Felix’s research contributions have ranged from fundamental quantum collision theory (scattering matrix and collision lifetimes; diabatic and adiabatic states in atomic and molecular collisions) through problems in chemical kinetics and atomic and ionic scattering, with practical applications to calculations and data analysis in specific systems. With Don Lorents, Jim Peterson and Charles Cook, he joined in building the strong theoretical and experimental collaboration in atomic, ionic and molecular collisions that has made SRI’s Molecular Physics Laboratory one of the world’s leading centers in atomic and molecular physics.

Felix’s current research program centers on improving the theoretical understanding of the transition between low-energy atomic and molecular systems and their behavior at relativistic energies. It is based on the recognition of a great discontinuity between the theoretical tools available in the two limiting regions, while the wide range of experimental information characteristically changes with smooth continuity through the full span of velocity or energy. His studies have led to the recommendation that Special Relativity should be modified so that its flat Minkowski space-time is generalized to a universe with an expanding, negatively curved position space. The new theory suggests also that the speed of light is not quite constant, but has been decreasing since the Big Bang. This change is very slow, less than one part in 1010 per year, but it might be within the reach of a sophisticated experimental measurement.

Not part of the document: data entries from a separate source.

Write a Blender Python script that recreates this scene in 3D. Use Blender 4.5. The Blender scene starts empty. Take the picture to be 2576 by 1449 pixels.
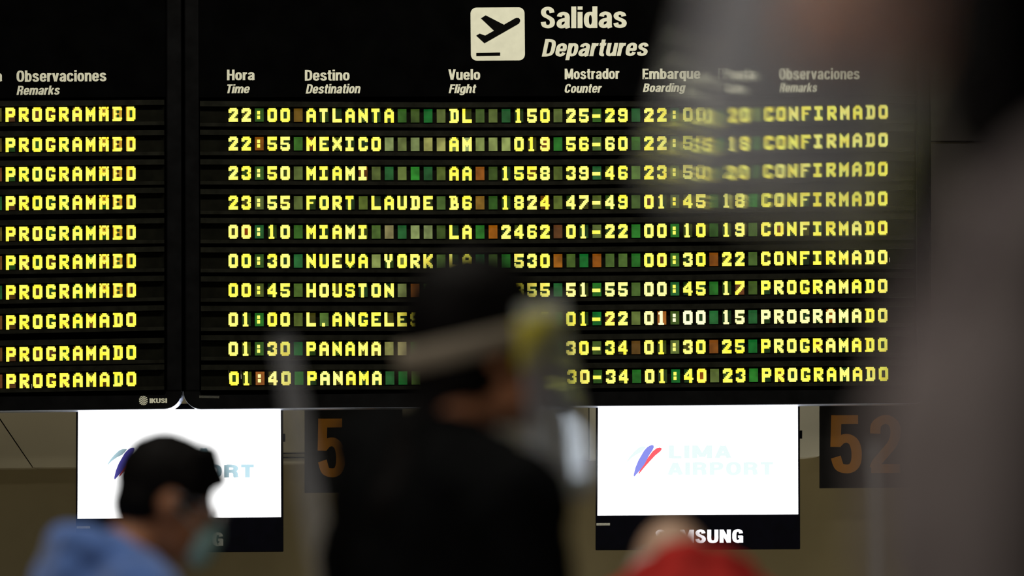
import bpy, bmesh, math, random
from mathutils import Vector, Matrix, Euler
random.seed(7)
C = bpy.context.scene.collection
SC = bpy.context.scene

# ------------------------------------------------------------------ camera
W, H, F = 2576.0, 1449.0, 14310.0
CAM = Vector((0.0, -29.0, 1.25))
PITCH = math.atan(0.0538)
ROLL = math.radians(0.42)
ROT = (Matrix.Rotation(math.pi / 2 + PITCH, 3, 'X') @ Matrix.Rotation(-ROLL, 3, 'Z'))
cd = bpy.data.cameras.new('camera')
cd.sensor_width = 36.0
cd.lens = 36.0 * F / W
cd.clip_start = 0.1
cd.clip_end = 200
cd.dof.use_dof = True
cd.dof.focus_distance = 29.05
cd.dof.aperture_fstop = 3.1
cam = bpy.data.objects.new('camera', cd)
cam.matrix_world = Matrix.Translation(CAM) @ ROT.to_4x4()
C.objects.link(cam)
SC.camera = cam


def P(px, py, Y=0.0):
    """world point that the lens sees at photo pixel (px,py) in the upright plane y=Y"""
    d = ROT @ Vector(((px - W / 2) / F, -(py - H / 2) / F, -1.0))
    t = (Y - CAM.y) / d.y
    return CAM + d * t


# ------------------------------------------------------------------ world, exposure, lamps of the hall and added lights
SC.view_settings.view_transform = 'Standard'
SC.view_settings.look = 'None'
SC.view_settings.exposure = 0.0
SC.view_settings.gamma = 1.0
SC.view_settings.use_curve_mapping = False
SC.cycles.max_bounces = 10
SC.cycles.transmission_bounces = 8
SC.cycles.transparent_max_bounces = 12
SC.cycles.use_denoising = True
SC.cycles.sample_clamp_indirect = 4.0
wd = bpy.data.worlds.new('world')
SC.world = wd
wd.use_nodes = True
wd.node_tree.nodes['Background'].inputs[0].default_value = (0.95, 0.9, 0.8, 1)
wd.node_tree.nodes['Background'].inputs[1].default_value = 0.03


def area(name, loc, target, sx, sy, power, col):
    l = bpy.data.lights.new(name, 'AREA')
    l.shape = 'RECTANGLE'
    l.size, l.size_y, l.energy, l.color = sx, sy, power, col
    o = bpy.data.objects.new(name, l)
    o.location = loc
    o.rotation_euler = (Vector(target) - Vector(loc)).to_track_quat('-Z', 'Y').to_euler()
    C.objects.link(o)
    return o


area('hall_light', (0.5, -5.0, 7.6), (0, 0, 3.2), 6.0, 0.6, 520, (1.0, 0.95, 0.78))
area('hall_light', (-1.0, -19.5, 6.5), (-1.0, -17.0, 0), 4.0, 1.2, 190, (1.0, 0.93, 0.8))
area('hall_light', (-3.0, -25.2, 3.6), (0.6, -25.3, 1.4), 2.0, 1.2, 150, (1.0, 0.9, 0.82))  # side light added for the lit edge of the near figure
area('wall_fill_light', (1.2, -1.2, 0.15), (0.9, 1.2, 1.9), 4.0, 0.3, 9, (1.0, 0.9, 0.66))  # added low fill light, only there to brighten the back wall
area('hidden_fascia_light', (0.7, 0.6, 3.3), (0.7, 0.8, 0), 8.5, 0.1, 26, (1.0, 0.9, 0.66))  # added light hidden behind the boards to brighten the fascia

# ------------------------------------------------------------------ materials


def nodes(m):
    m.use_nodes = True
    nt = m.node_tree
    return nt, nt.nodes['Principled BSDF']


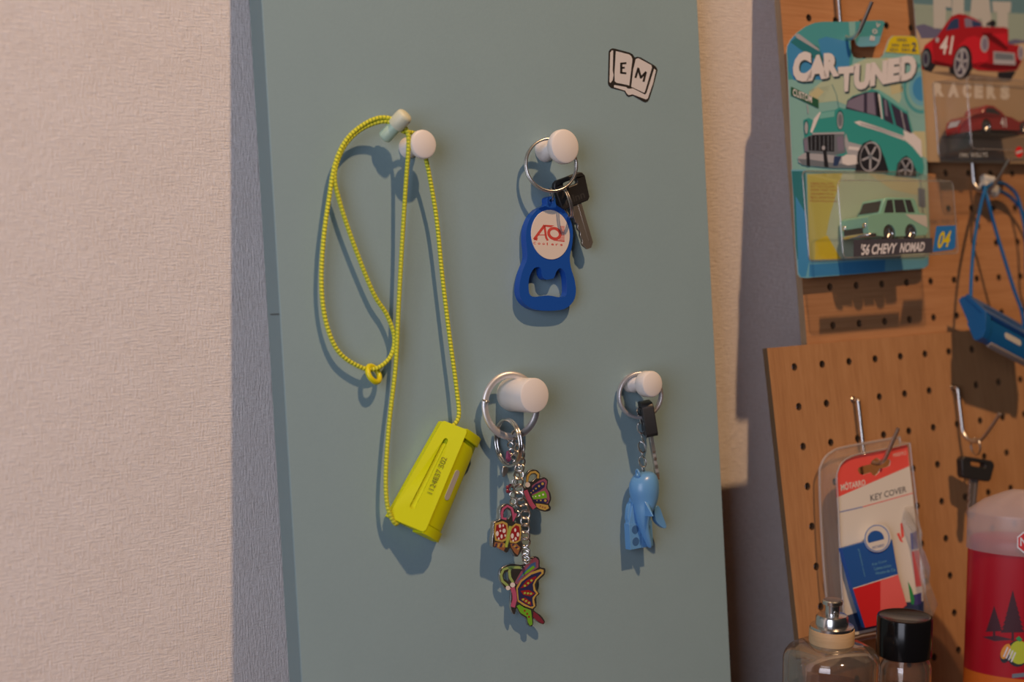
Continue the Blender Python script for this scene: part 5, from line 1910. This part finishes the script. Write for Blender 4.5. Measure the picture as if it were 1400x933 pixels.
mb.lathe([(0, hb + .4), (rc_ - .6, hb + .4), (rc_, hb + 1), (rc_, ht - 1.2), (rc_ - .5, ht - .2), (rc_ - 1.4, ht), (rc_ - 2.4, ht - .5), (0, ht - .8)], GLOSSB, 56, axis=(0, 1, 0))
mb.build('cap', f, bb, label='glossy black cap')

f = Cyl(1404, 0.525)
SQ = f.squash(0.5)
mmpx = lambda px: px / FPX * (f.o - CAM_POS).dot(FWD) * 1000
CANRED = mat('can_red', (0.40, 0.005, 0.018), 0.3)
CANOR = mat('can_orange', (0.62, 0.14, 0.015), 0.35)
CAPM = clear('milky_cap', (0.86, 0.80, 0.80), 0.14, 0.25, 0.30, (0.74, 0.66, 0.66))
can = thing('spray_can', f, (0, 0, 0), 'red spray can with pine trees and a translucent domed cap', 'spray can')
rk = mmpx(65.5)
ho, hbd, hct = f.h(1404, 927, rk * .4), f.h(1404, 762, rk * .4), f.h(1404, 668)
hsd, hin = f.h(1404, 700), f.h(1404, 732)
mb = MB(SQ)
mb.lathe([(0, 0.3), (rk - 1.5, .3), (rk, 1.5), (rk, ho)], CANOR, 64, axis=(0, 1, 0))
mb.lathe([(rk, ho), (rk, hbd - 2)], CANRED, 64, axis=(0, 1, 0))
mb.lathe([(rk, hbd - 2), (rk - .5, hbd + 2), (rk - .8, hin - 3), (rk - 3, hin - .6), (rk - 6, hin), (0, hin)], CANRED, 64, axis=(0, 1, 0))
mb.build('can_body', f, can)
mb = MB(SQ)
mb.lathe([(rk + .2, hbd), (rk + 1.0, hbd + .2), (rk + 1.0, hsd - 1), (rk + .2, hsd + .6), (rk * .72, hsd + (hct - hsd) * .5), (rk * .34, hsd + (hct - hsd) * .86), (rk * .2, hct - .5), (0, hct)], CAPM, 64, axis=(0, 1, 0))
mb.build('domed_cap', f, can, label='milky translucent cap')
CZ = (1310, 660, 3.4176)
fn = f.on(rk)
a = Art(fn, CZ, 0.12, 0.05, fine=2)
TREE = mat('print_pine_silhouette', (0.055, 0.012, 0.022), 0.45)


def pine(cx, top, base, w_):
    n = 9
    le, ri = [], []
    for k in range(n):
        y = top + (base - top) * (k + 1) / n
        x = w_ * (k + 1) / n
        le += [(cx - x, y - 4), (cx - x * .72, y - 1)]
        ri += [(cx + x, y - 4), (cx + x * .72, y - 1)]
    for k in range(n):
        y0, y1 = top + (base - top) * k / n, top + (base - top) * (k + 1) / n
        wa, wb = w_ * (k + .2) / n * .75, w_ * (k + 1) / n
        a.poly([(cx - wa, y0), (cx + wa, y0), (cx + wb, y1), (cx - wb, y1 + 3)], TREE, 0)
    a.poly([(cx - 5, base), (cx + 5, base), (cx + 6, base + 40), (cx - 6, base + 40)], TREE, 0)


pine(168, 578, 695, 42)
pine(255, 505, 700, 58)
a.poly([(112, 722), (180, 716), (260, 735), (170, 742)], TREE, 0)
BUGY = mat('print_lime_yellow', P(164, 160, 40), .45)
a.ell(278, 800, 52, 62, PBLACK, 1).ell(285, 795, 46, 55, BUGY, 2)
a.ell(225, 800, 26, 46, PBLACK, 1, rot=20).ell(222, 790, 20, 38, mat('print_amber', P(196, 120, 40), .45), 2, rot=25)
for k in range(4):
    a.stroke([(212 + k * 12, 815 + k * 8), (232 + k * 12, 770 + k * 8)], 7, PWHITE, 3)
a.poly([(268, 730), (285, 718), (300, 735), (288, 745)], KGREEN, 4)
a.poly([(252, 896), (340, 886), (340, 905), (252, 915)], PGREY, 2)
a.build('printed_scene', f, can, label='dark pine silhouettes and a yellow emblem')
a = Art(f.on(rk + 1.1), (1340, 720, 4.383), 0.06, 0.05, fine=1)
hx_ = [(262 + 46 * math.cos(R(60 * k + 30)), 96 + 66 * math.sin(R(60 * k + 30))) for k in range(6)]
a.poly(hx_, PWHITE, 0)
a.poly([(262 + (x - 262) * .82, 96 + (y - 96) * .82) for x, y in hx_], KRED2, 1)
a.text('N', [(240, 66), (284, 70), (284, 122), (240, 118)], PWHITE, 2, bold=.02)
a.build('cap_badge', f, can, label='white and red hexagon badge')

The new theory provides an answer to the original problem of calculational tools, a new approach to both the Schrödinger equation and the Dirac equation that will improve the bridge between them in the intermediate energy region. It also has many other new implications, and will open up new areas for investigation in the future.

F.T. Smith, Hamiltonian symmetry in special relativity: Relativity in expanding hyperbolic space, Ann. Fond. Louis de Broglie 30(2), 179–244 (2005).